▶ [EXERCISE DIRECTIONS]
Check each line of the listing below for the string "Blender", and give only how many lines hold it.
═══
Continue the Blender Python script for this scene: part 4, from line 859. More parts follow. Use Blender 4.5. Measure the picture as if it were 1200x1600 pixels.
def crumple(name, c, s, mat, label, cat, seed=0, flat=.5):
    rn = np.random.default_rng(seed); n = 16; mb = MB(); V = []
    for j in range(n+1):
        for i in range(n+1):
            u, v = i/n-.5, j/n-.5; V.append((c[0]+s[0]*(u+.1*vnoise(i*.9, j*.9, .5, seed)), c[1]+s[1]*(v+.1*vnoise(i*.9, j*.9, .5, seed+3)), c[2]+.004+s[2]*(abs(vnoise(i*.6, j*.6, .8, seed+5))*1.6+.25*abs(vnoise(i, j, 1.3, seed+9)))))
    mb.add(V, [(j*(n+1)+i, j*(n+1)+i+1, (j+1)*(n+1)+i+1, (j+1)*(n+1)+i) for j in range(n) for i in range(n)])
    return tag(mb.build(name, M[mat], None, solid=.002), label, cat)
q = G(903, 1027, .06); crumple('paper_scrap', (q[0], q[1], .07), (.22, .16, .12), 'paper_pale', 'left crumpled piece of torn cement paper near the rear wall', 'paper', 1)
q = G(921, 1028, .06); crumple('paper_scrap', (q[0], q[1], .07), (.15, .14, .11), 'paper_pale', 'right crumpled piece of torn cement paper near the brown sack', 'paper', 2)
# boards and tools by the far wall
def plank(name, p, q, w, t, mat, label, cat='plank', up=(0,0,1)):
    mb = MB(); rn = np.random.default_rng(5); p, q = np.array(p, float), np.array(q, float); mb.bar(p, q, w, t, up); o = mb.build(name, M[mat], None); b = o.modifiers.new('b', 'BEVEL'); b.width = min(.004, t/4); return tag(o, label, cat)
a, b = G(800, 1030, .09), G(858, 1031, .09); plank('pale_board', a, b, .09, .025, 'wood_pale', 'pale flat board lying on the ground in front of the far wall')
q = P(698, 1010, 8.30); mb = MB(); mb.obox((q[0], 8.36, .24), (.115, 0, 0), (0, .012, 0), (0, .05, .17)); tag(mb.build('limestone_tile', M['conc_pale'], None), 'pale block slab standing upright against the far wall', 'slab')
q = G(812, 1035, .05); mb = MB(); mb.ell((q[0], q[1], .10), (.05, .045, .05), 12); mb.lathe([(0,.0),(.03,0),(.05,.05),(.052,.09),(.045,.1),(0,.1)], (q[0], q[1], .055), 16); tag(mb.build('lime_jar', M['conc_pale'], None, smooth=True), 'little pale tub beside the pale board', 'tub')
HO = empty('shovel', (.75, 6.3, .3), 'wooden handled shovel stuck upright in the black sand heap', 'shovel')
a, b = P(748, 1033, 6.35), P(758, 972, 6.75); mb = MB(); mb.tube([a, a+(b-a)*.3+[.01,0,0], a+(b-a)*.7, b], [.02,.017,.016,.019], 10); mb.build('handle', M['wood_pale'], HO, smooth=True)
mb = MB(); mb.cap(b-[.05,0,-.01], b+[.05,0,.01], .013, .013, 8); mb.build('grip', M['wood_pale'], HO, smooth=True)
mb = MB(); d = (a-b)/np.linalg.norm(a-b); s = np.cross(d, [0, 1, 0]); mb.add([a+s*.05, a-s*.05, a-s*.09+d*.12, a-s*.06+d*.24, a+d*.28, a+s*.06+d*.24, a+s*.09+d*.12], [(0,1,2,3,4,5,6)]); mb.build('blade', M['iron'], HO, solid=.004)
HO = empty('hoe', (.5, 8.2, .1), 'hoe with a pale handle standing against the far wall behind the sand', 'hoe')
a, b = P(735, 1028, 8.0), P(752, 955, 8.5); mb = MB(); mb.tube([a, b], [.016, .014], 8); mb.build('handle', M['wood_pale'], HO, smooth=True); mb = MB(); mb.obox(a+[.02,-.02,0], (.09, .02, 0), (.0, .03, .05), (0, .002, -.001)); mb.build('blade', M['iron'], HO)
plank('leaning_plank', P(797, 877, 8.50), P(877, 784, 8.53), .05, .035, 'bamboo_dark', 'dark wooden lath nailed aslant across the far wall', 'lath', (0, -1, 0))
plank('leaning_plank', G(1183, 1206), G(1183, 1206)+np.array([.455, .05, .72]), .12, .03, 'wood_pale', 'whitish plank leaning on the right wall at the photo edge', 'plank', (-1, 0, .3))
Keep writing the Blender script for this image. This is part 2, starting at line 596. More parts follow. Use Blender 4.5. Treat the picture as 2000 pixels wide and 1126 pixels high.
═══
▶ [FINISHED TASK]
2